## Dataset entries

________________________________________

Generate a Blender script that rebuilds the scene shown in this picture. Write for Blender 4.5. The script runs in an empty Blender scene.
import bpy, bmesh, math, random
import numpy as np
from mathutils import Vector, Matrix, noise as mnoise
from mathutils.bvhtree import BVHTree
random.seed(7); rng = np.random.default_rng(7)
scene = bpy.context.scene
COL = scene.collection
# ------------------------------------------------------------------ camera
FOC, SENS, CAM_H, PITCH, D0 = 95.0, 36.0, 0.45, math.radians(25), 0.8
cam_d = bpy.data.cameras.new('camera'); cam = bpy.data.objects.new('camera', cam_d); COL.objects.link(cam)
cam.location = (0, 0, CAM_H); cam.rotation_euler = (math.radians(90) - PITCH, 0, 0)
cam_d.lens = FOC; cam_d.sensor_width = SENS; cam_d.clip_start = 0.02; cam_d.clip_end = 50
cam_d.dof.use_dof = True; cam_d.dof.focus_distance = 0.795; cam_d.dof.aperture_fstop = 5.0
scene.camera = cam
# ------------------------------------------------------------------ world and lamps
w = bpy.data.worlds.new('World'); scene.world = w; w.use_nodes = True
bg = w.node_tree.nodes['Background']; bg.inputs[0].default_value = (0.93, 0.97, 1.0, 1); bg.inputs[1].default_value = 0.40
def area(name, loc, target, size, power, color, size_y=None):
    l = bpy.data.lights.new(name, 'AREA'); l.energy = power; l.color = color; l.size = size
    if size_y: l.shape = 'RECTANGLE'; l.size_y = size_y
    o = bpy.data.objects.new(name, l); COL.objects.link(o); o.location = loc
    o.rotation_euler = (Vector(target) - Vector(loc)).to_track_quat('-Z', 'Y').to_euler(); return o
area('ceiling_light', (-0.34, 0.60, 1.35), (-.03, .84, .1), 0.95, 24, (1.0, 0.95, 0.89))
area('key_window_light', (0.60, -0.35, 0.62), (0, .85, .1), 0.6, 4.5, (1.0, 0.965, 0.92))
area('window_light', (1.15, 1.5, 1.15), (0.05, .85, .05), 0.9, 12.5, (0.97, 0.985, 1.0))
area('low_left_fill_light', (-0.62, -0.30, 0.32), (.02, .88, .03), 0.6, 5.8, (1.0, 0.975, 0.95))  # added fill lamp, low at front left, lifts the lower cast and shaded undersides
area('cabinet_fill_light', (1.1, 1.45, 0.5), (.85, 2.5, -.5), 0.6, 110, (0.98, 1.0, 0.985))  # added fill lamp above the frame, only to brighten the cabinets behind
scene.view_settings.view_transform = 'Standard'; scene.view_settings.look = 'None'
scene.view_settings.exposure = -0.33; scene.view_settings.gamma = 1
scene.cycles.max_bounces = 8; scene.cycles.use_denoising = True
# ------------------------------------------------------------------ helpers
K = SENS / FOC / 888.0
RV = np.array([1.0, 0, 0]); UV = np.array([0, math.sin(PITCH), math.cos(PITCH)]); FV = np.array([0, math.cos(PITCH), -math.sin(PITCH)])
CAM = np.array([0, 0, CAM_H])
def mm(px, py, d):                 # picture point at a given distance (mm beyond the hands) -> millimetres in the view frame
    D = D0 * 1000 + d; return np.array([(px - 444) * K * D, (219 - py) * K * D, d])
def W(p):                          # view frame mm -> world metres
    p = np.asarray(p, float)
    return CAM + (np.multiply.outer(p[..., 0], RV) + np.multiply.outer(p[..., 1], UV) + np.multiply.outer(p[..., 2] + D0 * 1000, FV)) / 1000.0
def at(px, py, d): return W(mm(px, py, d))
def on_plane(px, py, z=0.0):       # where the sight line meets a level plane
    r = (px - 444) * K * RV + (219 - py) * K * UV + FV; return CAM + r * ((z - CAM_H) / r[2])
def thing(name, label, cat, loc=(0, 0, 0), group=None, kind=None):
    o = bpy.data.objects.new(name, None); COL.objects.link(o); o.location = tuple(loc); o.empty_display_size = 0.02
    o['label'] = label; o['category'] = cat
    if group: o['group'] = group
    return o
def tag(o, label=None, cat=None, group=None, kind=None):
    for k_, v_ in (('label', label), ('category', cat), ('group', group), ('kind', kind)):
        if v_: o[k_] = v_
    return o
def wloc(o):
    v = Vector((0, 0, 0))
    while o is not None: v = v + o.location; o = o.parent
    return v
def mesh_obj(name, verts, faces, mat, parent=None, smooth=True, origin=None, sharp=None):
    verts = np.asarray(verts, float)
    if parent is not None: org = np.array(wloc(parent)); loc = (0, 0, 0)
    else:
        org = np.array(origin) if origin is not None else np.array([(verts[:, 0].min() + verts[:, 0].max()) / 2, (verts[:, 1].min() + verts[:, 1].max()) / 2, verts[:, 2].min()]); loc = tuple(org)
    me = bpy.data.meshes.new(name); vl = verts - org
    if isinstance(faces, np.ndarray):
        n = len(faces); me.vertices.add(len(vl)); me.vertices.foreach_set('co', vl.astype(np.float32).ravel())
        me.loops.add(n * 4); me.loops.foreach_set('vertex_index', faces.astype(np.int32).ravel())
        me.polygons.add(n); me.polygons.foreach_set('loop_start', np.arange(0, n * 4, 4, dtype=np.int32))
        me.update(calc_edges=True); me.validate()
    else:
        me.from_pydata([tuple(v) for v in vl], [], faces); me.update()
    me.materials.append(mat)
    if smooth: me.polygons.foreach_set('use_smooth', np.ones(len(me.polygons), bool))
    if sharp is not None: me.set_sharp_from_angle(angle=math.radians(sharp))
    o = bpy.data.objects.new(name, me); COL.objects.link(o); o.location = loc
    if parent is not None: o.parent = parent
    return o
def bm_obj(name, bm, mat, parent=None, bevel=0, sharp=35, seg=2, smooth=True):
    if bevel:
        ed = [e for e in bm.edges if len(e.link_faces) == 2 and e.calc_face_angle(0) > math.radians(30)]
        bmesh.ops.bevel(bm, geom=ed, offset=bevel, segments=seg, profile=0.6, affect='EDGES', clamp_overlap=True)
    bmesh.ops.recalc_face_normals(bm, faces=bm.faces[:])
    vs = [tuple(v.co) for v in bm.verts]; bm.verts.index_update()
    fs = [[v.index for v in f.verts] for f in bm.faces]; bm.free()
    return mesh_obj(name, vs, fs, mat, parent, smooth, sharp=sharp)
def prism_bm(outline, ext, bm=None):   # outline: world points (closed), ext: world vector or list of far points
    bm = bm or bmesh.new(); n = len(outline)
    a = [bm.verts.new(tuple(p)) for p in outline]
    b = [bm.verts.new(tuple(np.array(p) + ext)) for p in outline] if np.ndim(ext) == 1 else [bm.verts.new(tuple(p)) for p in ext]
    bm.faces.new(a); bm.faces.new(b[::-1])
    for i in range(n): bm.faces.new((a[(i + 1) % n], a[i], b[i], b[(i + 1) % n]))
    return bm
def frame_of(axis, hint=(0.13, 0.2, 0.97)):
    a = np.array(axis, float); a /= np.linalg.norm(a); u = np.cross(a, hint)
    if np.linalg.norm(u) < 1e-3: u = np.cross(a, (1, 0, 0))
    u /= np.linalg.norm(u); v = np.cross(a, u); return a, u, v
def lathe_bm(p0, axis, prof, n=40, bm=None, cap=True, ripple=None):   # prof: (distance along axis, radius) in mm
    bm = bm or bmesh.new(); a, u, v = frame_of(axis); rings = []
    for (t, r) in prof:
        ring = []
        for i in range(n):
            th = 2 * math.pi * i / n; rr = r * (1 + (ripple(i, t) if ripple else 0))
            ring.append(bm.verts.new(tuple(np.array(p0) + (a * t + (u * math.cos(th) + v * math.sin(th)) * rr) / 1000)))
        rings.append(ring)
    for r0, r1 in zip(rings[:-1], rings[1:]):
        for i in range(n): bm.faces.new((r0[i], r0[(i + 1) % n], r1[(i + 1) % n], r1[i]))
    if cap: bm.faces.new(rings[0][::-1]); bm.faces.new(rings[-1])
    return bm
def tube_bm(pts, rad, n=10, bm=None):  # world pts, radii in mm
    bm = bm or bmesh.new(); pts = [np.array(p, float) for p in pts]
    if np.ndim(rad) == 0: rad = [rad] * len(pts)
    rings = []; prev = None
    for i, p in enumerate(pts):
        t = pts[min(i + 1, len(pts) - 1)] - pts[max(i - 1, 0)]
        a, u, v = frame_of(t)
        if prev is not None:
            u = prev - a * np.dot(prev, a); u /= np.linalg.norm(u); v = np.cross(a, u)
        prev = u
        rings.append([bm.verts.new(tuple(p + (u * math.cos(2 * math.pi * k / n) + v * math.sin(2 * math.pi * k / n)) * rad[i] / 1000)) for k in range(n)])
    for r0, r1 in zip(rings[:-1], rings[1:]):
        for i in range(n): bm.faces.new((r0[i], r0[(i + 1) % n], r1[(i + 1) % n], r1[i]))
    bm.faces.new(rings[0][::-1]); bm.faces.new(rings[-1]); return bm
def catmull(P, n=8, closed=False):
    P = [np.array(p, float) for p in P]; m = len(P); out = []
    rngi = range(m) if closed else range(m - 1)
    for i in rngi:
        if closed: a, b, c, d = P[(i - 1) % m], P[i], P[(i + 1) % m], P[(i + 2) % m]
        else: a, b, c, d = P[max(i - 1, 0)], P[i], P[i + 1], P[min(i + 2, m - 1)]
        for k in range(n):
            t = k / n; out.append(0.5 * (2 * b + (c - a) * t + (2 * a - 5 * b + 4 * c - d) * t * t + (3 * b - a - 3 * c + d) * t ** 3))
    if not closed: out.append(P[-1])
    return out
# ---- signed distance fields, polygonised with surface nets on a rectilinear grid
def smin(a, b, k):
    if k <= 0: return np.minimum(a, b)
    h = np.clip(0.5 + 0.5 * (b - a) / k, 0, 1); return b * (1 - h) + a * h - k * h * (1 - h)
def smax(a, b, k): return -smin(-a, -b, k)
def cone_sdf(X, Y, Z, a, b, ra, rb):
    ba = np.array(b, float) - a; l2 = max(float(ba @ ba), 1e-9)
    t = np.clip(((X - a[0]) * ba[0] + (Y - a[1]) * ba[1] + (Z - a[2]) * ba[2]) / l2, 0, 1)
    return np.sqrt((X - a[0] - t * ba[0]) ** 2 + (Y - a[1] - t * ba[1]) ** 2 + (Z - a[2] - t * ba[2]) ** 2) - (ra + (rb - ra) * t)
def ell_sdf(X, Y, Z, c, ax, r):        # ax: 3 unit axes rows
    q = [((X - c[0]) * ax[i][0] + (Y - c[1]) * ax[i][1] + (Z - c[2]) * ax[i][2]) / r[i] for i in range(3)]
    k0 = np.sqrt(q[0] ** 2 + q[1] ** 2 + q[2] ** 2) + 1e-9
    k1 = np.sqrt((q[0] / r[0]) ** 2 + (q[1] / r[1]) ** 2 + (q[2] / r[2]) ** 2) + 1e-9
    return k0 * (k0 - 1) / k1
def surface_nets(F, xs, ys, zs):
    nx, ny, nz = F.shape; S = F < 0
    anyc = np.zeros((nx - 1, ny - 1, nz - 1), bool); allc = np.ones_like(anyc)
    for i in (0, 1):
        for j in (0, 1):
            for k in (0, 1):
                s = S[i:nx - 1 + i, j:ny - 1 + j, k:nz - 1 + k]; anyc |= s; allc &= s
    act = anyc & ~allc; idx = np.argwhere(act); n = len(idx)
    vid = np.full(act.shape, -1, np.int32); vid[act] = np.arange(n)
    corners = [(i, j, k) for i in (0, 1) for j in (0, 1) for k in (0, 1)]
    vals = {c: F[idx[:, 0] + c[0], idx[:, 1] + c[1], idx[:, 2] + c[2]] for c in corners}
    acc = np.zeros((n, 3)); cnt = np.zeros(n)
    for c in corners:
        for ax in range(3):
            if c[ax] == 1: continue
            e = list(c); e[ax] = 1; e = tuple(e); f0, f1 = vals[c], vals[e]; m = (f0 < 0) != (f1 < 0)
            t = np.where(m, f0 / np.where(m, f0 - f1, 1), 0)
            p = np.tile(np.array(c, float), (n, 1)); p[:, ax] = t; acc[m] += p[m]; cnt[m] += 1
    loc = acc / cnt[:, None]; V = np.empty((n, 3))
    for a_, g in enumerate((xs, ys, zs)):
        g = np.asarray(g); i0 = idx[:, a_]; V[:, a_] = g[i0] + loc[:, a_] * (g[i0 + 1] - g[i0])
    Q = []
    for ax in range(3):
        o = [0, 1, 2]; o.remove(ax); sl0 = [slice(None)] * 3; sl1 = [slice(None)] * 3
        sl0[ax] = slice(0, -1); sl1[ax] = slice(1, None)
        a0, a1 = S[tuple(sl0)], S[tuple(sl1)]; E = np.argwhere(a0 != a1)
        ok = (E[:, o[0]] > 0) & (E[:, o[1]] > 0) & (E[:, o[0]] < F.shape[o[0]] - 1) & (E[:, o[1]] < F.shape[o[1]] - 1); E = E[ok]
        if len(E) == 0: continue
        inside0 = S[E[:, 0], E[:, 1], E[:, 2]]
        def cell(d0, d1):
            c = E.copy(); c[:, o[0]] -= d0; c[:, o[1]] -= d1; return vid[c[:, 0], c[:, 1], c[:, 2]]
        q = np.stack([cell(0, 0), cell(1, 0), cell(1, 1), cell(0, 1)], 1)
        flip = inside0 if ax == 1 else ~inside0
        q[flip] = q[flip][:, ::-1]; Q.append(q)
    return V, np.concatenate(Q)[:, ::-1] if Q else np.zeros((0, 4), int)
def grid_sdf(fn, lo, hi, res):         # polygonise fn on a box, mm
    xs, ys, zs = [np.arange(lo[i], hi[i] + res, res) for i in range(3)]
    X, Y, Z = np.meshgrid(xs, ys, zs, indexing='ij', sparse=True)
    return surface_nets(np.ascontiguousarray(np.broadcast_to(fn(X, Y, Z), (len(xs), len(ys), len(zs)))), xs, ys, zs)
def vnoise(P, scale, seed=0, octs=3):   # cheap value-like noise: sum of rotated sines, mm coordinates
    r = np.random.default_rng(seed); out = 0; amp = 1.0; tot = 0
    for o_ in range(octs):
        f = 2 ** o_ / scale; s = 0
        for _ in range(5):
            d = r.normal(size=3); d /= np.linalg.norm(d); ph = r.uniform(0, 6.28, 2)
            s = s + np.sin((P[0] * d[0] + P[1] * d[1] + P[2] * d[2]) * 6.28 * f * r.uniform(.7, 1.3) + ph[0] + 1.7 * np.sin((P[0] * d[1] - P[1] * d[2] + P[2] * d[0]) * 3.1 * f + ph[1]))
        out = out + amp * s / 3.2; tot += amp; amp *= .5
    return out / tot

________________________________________

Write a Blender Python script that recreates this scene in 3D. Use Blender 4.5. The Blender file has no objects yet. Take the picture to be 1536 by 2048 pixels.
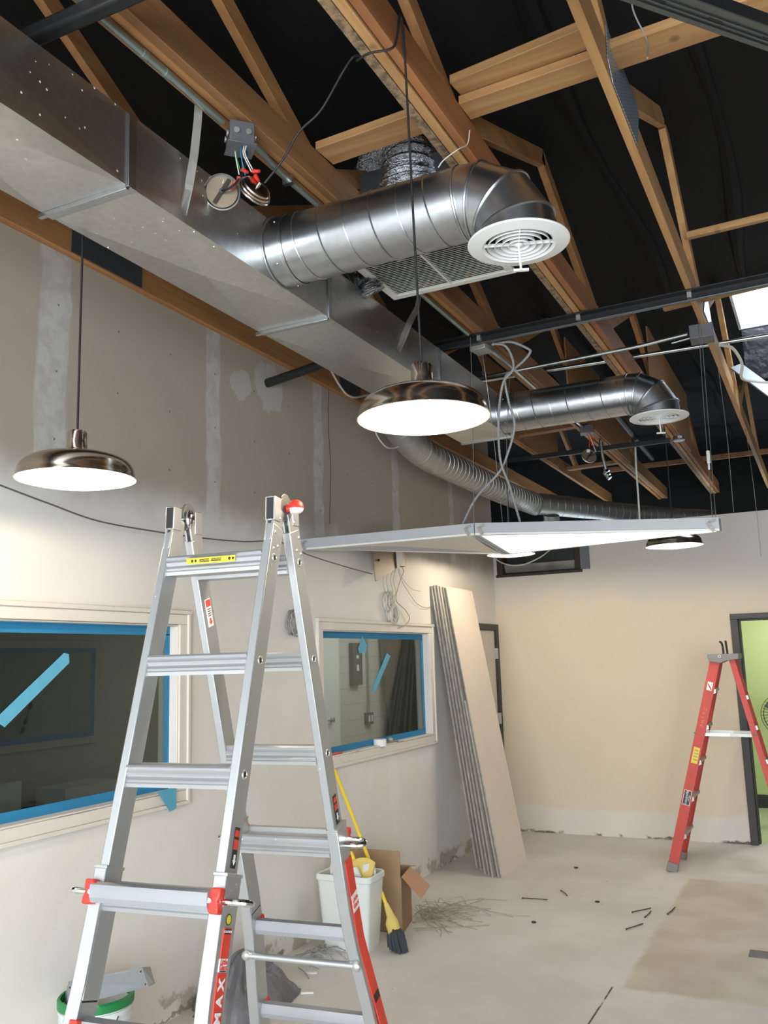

________________________________________

Go over the records above and tally the lines with the word "this" in them. Give the number alone.

2